Speaking to reporters at the SCG, CA chief executive Nick Hockley explained the BCCI’s plan to help repatriate the Australians — including David Warner, Pat Cummins, Steve Smith, Glenn Maxwell and Ricky Ponting — as quickly and safely as possible.

“What the BCCI are hoping to do is move the entire cohort out of India, where they will wait until it’s possible to return to Australia,” Hockley said.

“The BCCI are working on a range of options — that’s been narrowed down to the Maldives and Sri Lanka. The BCCI are working through the finer details of that at the moment.

“We expect that that move will happen within the next two to three days.

“We’re in very regular dialogue (with the players) … their welfare is our absolute No. 1 priority.”

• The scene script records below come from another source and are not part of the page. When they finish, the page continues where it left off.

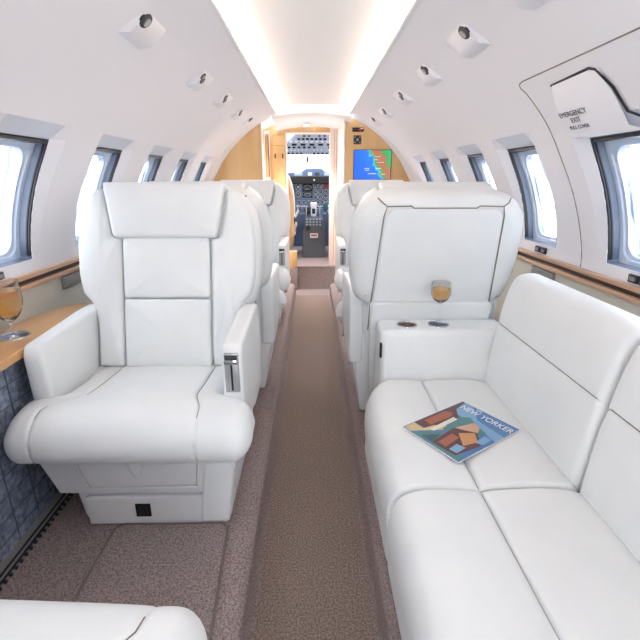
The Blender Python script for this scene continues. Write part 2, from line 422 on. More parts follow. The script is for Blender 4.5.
# bulkheads
def bulkhead(s, xin, y, th, name):
    pts = [(xin, .125)] + [(.93, .125), (.98, .5), (1.01, .79)] + [(x, z) for x, z in PS if x > xin and z > .8] + [(xin, min([1.655] + [z for x, z in PS if x <= xin+.012]))]
    bm = bmesh.new()
    a = [bm.verts.new((s*x*.999, y, z)) for x, z in pts]; b = [bm.verts.new((s*x*.999, y+th, z)) for x, z in pts]
    bm.faces.new(a); bm.faces.new(b[::-1])
    for i in range(len(pts)): bm.faces.new((a[i], a[(i+1) % len(pts)], b[(i+1) % len(pts)], b[i]))
    return struct(done(bm, name, 'wood', smooth=False))
bulkhead(1, .295, 4.12, .03, 'wall_front_right'); bulkhead(-1, .44, 4.12, .03, 'wall_front_left')
# white arched trims round the bulkheads
for k, (s, xin) in enumerate(((1, .30), (-1, .44))):
    pts = [(x, z) for x, z in PS if x > .34 and z > .85]
    bm = bmesh.new()
    rr = []
    for (x, z) in pts:
        d = Vector((x-.0, z-.85)).normalized()
        rr.append([bm.verts.new((s*(x-d.x*q), yy, z-d.y*q)) for q, yy in [(q0*min(1, max(.02, (x-.34)/.45)), y0_) for q0, y0_ in ((.0, 4.04), (.020, 4.07), (.028, 4.10), (.028, 4.12))]])
    for a, b in zip(rr, rr[1:]):
        for i in range(3): bm.faces.new((a[i], a[i+1], b[i+1], b[i]))
    struct(done(bm, 'trim_%d' % (8+k), 'liner'))
struct(box('trim_10', .280, .296, 4.10, 4.16, .125, 1.66, 'cream', r=.004))
struct(box('trim_11', -.448, -.434, 4.10, 4.16, .125, 1.62, 'cream', r=.004))

# right jamb wall running from the bulkhead to the cockpit divider
def quadwall(name, p0, p1, z0, z1, th, m):
    d = (Vector(p1)-Vector(p0)).normalized(); nn = Vector((-d.y, d.x))*th
    bm = bmesh.new(); cs = [Vector(p0), Vector(p1), Vector(p1)+nn, Vector(p0)+nn]
    a = [bm.verts.new((c.x, c.y, z0)) for c in cs]; b = [bm.verts.new((c.x, c.y, z1)) for c in cs]
    bm.faces.new(a); bm.faces.new(b[::-1])
    for i in range(4): bm.faces.new((a[i], a[(i+1) % 4], b[(i+1) % 4], b[i]))
    return struct(done(bm, name, m, smooth=False))
quadwall('wall_entry_right', (.296, 4.15), (.252, 4.60), 0, 1.66, -.03, 'cream')
struct(box('wall_cockpit_right', .182, 1.0, 4.60, 4.64, 0, 1.70, 'cream'))
for q, xx in enumerate((.200, .222, .246)):
    struct(box('trim_%d' % (12+q), xx, xx+.004, 4.594, 4.60, .10, 1.60, 'copper' if q else 'liner'))
struct(box('wall_cockpit_left', -1.0, -.262, 4.60, 4.64, 0, 1.70, 'wood'))
struct(box('wall_cockpit_header', -.262, .182, 4.60, 4.64, 1.565, 1.70, 'wood', r=.001))
struct(box('trim_15', -.262, -.246, 4.585, 4.645, .24, 1.57, 'cream', r=.003))
struct(box('trim_16', .176, .190, 4.585, 4.645, .24, 1.57, 'cream', r=.003))
struct(box('trim_17', -.262, .19, 4.585, 4.645, 1.562, 1.575, 'cream', r=.003))
t = empty('wall_mirror', (-.445, 4.592, 1.36)); tag(t, 'narrow dark framed mirror strip beside the wood panel left of the cockpit door', 'mirror')
box('frame', -.028, .028, -.006, .006, -.23, .23, 'cream', t, r=.002); box('mirror_pane', -.018, .014, -.009, -.005, -.20, .20, 'chrome', t)
box('frame_edge', .014, .020, -.010, -.005, -.20, .20, 'dark', t)
for zz, w_, lab in ((1.475, .09, 'wood drawer fronts'),):
    t = empty('galley_cupboard', (-.325, 4.594, 1.35)); tag(t, 'tall maple cupboard left of the cockpit doorway with two dark latches', 'cupboard')
    box('door', -.058, .058, -.012, .004, -.55, .10, 'wood', t, r=.002)
    box('upper_door', -.058, .058, -.012, .004, .105, .20, 'wood', t, r=.002)
    for xx in (-.045, .030):
        l = box('latch', xx, xx+.011, -.018, -.011, -.015, .03, 'dark', t, r=.001)

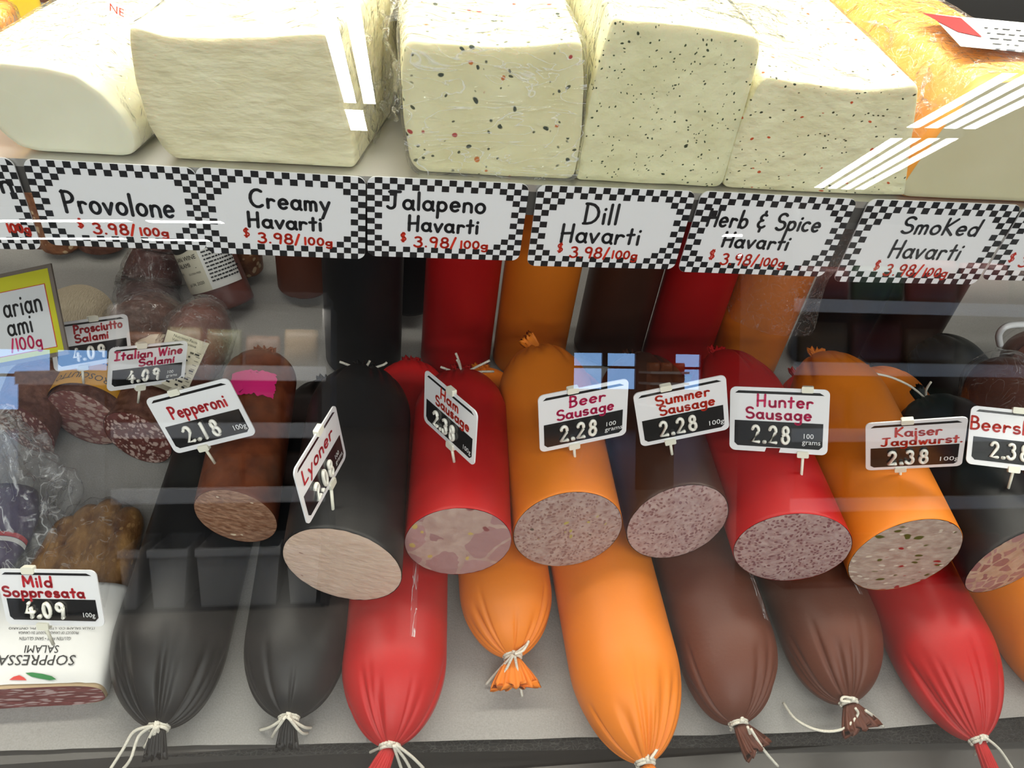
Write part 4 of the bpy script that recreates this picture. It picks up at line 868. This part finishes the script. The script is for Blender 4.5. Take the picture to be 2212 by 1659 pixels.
# ------------------------------------------------------------------ checkered signs on the shelf edge
SW = mat('white sign board', (.74, .74, .76, 1), .28, .5)
SB = mat('black sign print', (.010, .010, .012, 1), .28, .5)
CHG = 'checker bordered cheese signs'
def checker_sign(label, tl, tr, bl, lines, price, y=.5215, n=(22, 14), seed=0):
    TL, TR, BL = at(*tl, Y=y), at(*tr, Y=y), at(*bl, Y=y-.004)
    u = TR-TL; W = u.length; v = TL-BL; H = v.length
    O = (TR+BL)/2; fr = frame(O, u, v)
    root = thing('cheese_sign', label, 'sign', fr(0, -H/2, 0), CHG)
    plate_mb(fr, rrect(W, H, .0065), -.0006, .0006).build('board', SW, root, False)
    cw, chh = W/n[0], H/n[1]; mb = MB()
    inside = lambda x, y: (abs(x) <= W/2-.0065 or abs(y) <= H/2-.0065 or math.hypot(abs(x)-W/2+.0065, abs(y)-H/2+.0065) <= .0064)
    def clip(p):
        x, y = p
        if inside(x, y): return p
        ax, ay = abs(x)-W/2+.0065, abs(y)-H/2+.0065; l = math.hypot(ax, ay)
        return (math.copysign(W/2-.0065+ax/l*.0064, x), math.copysign(H/2-.0065+ay/l*.0064, y))
    for i in range(n[0]):
        for j in range(n[1]):
            di, dj = min(i, n[0]-1-i), min(j, n[1]-1-j)
            if not (di < 2 or dj < 2 or di+dj < 6) or (di+dj) % 2 == 1 and True and False: continue
            if (i+j) % 2: continue
            if di < 4 and di >= 2 and dj >= 2 and di+dj >= 6: continue
            x0, y0 = -W/2+i*cw, -H/2+j*chh; P = []
            for (ax, ay) in ((0, 0), (.5, 0), (1, 0), (1, .5), (1, 1), (.5, 1), (0, 1), (0, .5)): P.append(clip((x0+ax*cw, y0+ay*chh)))
            mb.add([fr(a, b, .0008) for a, b in P], [tuple(range(8))])
    mb.build('checker_border', SB, root, False)
    rnd = random.Random(seed+5)
    mb = MB()
    for (txt, cxf, byf, wf, hf) in lines: ink(mb, fr, txt, (cxf-wf/2-.5)*W, (.5-byf)*H, wf*W, hf*H, .0024, .0009, jit=.015, rnd=rnd, slope=-.01)
    if lines: mb.build('lettering', INKB, root, False)
    if price:
        mb = MB(); txt, cxf, byf, wf, hf = price
        k = .075
        if txt[0] == '$':
            ink(mb, fr, '$', (cxf-wf/2-.5-.09)*W, (.5-byf+.07)*H, .042*W, hf*.85*H, .0011, .0009, rnd=rnd); txt = txt[1:]
        a, b = txt.split('/')
        ink(mb, fr, a+'/', (cxf-wf/2-.5)*W, (.5-byf)*H, wf*.56*W, hf*H, .0018, .0009, jit=.015, rnd=rnd)
        ink(mb, fr, b, (cxf-wf/2-.5+wf*.62)*W, (.5-byf)*H, wf*.38*W, hf*.72*H, .0017, .0009, jit=.015, rnd=rnd)
        mb.build('price_lettering', INKO, root, False)
    return root
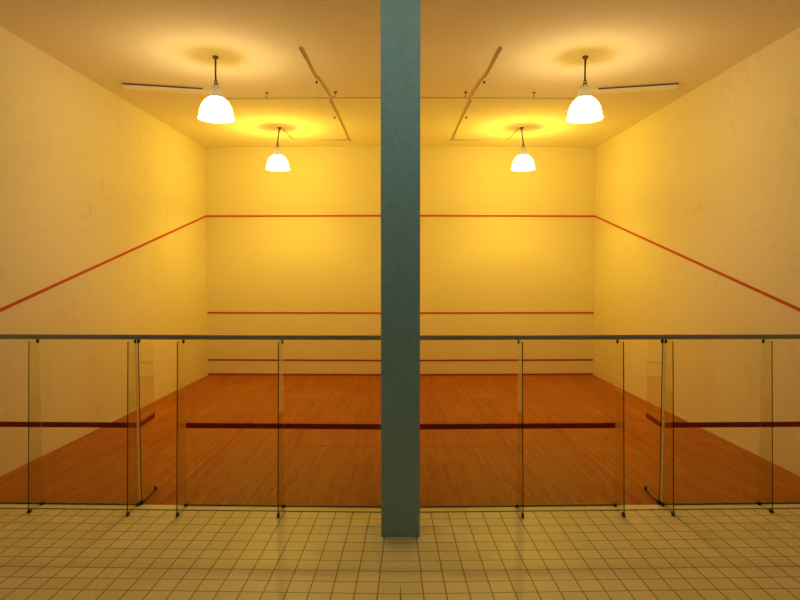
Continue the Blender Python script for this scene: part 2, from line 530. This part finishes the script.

Australian Cricketers’ Association chief executive Todd Greenberg elaborated: “This is a two-step process — the first step is getting them out of India, and the second step will be getting them safely home.

“We’re still waiting on what the Government will do post-May 15. Once we have that confirmation, we will put the next parts of the steps in place.”

David Warner’s daughters want him to come home.Source:Supplied

No special treatment but all options on the table

Morrison specified last week that the Australian cricketers in India would not be shown preferential treatment because they were not representing their country at the IPL.

Hockey emphasised that no shortcuts would be taken, and CA would not be seeking special exemptions.

However, Greenberg said if the opportunity to return the Australians home on a chartered flight presented itself, they would not shy away from it.

“They always knew when they’d have to do isolation when they came back into the country. They didn’t expect the borders to be closed, and that created some anxiety for them,” Greenberg said.

“They’re very hopeful that the Government will reopen after the 15th, but we’re under no illusion that’s the decision the Government has to make.

“The public will see our best Australian athletes as superheroes. They’re brilliant athletes and great cricketers, but they’re human beings. They’re people.

“Some of them are husbands and fathers, and they’re under enormous amounts of stress over there.

“This will be an experience that they probably will never forget.”